Later that year, Morty asked his mom if she would march with him in the Christopher Street Liberation Day March, which was a precursor to New York’s Gay Pride March. She said yes, and she carried a sign that said, “Parents of Gays: Unite in Support of Our Children.” She started something. The next year, there was a whole contingent of parents who marched with her.
That year, 1973, she and her husband Jules gathered a group of 20 people in the basement of a Methodist church in Greenwich Village. They formed a group that they called POG—Parents of Gays—that advocated for their gay children and participated in activism. More people joined, and groups began forming across the country. Eventually changing their name to Parents and Friends of Lesbians and Gays, or PFLAG, the group has become the cornerstone of the ally movement in the struggle for LGBTQ+ justice. If you want to learn how to be a better ally, there is no better place to go for information.
With their over 50 years of experience, PFLAG has learned that allies come in all shapes and sizes, but they have four core characteristics:
Allies want to learn. Allies are people who recognize they don’t know all that can be known on LGBTQ+ issues or about all the experiences of people who are LGBTQ+, but they want to understand more.
Allies address their barriers. They may have to grapple with some roadblocks to being openly and actively supportive of people who are LGBTQ+, and they’re willing to take on the challenge.
Allies are people who know that support comes in many forms. It can mean something super-public (think covering yourself in rainbow glitter and heading to a Pride celebration with a sign reading, “PROUD ALLY”). But it can also mean expressing support in more personal ways through the language we use, conversations we choose to have, and signals that we send. True allies know that all aspects of allyship are important, effective, and should be valued equally.
Allies are diverse. Allies are people who know that there’s no one way to be an ally, and that everyone gets to adopt the term in a different way…and that’s ok.

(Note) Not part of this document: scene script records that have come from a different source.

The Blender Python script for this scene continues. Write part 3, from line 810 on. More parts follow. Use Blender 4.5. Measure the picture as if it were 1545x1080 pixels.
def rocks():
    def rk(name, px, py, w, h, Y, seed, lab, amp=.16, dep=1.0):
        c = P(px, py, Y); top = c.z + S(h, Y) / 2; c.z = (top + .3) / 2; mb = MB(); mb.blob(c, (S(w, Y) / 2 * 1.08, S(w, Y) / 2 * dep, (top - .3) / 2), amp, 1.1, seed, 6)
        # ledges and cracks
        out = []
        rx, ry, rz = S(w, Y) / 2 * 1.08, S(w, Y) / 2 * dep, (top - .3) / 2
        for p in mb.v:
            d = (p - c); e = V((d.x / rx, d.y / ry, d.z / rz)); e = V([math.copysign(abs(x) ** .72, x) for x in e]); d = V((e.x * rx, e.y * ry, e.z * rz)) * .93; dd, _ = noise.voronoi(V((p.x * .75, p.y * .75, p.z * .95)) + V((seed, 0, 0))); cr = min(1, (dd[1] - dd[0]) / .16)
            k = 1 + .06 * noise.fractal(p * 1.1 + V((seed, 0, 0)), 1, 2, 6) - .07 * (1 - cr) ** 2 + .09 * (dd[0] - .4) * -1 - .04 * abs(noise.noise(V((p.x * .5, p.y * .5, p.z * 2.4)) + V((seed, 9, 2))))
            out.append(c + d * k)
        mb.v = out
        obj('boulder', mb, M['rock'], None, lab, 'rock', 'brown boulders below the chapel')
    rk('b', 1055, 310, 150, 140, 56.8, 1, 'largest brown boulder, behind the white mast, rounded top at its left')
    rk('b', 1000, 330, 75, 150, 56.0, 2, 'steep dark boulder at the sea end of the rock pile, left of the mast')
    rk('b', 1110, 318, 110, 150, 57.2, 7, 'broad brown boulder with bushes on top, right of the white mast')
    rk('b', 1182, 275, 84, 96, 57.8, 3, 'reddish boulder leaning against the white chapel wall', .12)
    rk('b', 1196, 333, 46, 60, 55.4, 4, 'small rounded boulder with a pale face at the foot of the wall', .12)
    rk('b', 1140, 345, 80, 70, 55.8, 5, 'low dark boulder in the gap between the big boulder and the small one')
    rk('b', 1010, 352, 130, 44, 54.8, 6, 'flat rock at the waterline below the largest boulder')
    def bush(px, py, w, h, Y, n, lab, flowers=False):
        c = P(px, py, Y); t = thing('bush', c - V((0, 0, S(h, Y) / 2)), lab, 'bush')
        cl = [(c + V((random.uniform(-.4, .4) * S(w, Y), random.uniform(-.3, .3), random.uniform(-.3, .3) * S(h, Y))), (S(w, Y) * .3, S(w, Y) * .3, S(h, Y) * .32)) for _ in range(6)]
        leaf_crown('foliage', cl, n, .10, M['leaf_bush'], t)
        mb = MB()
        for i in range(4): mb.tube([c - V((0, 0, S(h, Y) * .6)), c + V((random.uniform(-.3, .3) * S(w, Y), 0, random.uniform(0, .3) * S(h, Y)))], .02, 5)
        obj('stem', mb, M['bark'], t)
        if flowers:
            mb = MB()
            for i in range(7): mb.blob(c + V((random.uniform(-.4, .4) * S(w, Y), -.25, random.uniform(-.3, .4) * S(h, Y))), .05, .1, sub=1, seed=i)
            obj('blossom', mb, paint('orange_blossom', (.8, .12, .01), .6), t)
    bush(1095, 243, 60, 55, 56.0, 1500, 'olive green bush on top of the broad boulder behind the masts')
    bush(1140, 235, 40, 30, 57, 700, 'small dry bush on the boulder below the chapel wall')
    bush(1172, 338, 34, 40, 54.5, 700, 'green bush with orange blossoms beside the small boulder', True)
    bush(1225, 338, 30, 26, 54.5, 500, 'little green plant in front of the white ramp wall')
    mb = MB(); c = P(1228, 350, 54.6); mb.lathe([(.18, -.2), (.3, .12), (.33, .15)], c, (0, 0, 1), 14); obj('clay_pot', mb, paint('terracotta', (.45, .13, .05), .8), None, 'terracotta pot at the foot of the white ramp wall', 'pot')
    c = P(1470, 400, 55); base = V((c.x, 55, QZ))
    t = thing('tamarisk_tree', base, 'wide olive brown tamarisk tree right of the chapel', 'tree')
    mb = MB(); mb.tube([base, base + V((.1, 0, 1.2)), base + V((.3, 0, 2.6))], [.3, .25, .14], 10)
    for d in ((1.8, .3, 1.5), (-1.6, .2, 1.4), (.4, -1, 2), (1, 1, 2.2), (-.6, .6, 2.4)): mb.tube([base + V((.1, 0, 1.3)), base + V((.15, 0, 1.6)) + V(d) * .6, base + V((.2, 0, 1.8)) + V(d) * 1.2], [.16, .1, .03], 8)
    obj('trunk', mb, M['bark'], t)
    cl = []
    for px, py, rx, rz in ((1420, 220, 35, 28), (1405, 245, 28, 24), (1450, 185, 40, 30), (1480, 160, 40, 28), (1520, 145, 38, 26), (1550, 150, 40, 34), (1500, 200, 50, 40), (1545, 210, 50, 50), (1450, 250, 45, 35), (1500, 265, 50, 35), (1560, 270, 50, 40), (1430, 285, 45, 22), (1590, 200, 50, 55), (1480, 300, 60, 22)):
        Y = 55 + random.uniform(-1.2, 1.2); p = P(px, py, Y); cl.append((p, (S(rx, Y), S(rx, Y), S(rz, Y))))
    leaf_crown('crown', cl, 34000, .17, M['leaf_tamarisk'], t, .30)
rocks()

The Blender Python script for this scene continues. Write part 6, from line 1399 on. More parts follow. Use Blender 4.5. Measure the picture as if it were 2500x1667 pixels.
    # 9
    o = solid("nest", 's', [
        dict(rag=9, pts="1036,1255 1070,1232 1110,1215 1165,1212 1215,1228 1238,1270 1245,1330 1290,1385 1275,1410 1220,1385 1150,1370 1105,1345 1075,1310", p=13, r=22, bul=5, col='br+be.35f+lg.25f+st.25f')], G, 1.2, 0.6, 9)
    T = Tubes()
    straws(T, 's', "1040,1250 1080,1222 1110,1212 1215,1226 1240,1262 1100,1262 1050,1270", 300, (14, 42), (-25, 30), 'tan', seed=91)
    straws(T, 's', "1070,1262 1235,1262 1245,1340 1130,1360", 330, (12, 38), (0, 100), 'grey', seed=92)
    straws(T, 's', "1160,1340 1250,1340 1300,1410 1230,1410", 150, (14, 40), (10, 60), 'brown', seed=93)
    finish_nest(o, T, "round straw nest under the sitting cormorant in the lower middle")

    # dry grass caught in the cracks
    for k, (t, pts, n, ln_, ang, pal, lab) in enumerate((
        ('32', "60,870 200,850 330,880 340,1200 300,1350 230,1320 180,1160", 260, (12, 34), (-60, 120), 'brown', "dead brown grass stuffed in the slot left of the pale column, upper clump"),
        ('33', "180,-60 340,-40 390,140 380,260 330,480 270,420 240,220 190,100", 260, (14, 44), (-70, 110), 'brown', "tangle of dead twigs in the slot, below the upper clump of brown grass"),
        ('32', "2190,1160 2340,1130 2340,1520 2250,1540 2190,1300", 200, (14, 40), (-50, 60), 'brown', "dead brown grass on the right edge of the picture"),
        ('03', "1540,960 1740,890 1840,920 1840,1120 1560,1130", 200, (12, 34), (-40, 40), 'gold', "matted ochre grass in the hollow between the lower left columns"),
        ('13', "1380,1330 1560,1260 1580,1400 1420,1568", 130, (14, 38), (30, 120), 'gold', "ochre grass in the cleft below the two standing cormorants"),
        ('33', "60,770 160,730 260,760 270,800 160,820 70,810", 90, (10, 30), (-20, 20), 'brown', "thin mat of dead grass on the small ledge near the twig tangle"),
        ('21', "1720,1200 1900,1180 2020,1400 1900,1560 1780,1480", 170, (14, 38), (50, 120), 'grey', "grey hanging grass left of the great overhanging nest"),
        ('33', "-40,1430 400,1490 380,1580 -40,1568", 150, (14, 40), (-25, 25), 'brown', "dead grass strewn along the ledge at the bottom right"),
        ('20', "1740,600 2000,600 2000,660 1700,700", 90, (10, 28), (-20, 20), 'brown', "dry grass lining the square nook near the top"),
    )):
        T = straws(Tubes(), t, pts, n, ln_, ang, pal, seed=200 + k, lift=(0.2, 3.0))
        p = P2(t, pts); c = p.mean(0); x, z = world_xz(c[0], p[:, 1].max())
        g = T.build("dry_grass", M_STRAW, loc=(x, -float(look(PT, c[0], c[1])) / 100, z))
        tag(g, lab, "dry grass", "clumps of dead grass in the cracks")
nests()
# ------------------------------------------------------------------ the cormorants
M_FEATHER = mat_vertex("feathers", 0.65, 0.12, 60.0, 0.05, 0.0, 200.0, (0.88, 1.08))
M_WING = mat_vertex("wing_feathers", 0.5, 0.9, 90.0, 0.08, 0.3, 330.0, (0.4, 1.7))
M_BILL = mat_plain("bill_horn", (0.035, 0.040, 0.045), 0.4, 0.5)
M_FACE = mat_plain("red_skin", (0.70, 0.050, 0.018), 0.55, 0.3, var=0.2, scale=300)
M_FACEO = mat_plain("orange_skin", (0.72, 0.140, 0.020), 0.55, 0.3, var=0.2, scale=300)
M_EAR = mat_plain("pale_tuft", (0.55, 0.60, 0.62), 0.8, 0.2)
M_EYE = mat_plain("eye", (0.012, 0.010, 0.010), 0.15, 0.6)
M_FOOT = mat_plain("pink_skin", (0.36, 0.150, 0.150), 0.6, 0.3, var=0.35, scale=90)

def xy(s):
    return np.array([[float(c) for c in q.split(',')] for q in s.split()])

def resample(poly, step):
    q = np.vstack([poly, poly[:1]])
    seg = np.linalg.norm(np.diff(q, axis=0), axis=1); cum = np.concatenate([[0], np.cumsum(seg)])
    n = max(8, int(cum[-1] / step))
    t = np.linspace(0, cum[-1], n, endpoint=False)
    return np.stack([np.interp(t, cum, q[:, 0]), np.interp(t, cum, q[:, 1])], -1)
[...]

Friends, there is a lot of doom and gloom in the world, and things can seem pretty hopeless. But God offers us the powerful promise that we do not have to be bound to the fears of an uncertain future. We do not have to wallow in our despair alone. We can stand tall and link arms and march and sing until we wear out our shoes and our voices. As allies, we can help bring the scattered sheep home…and spread around some rainbow glitter while we’re at it. Amen.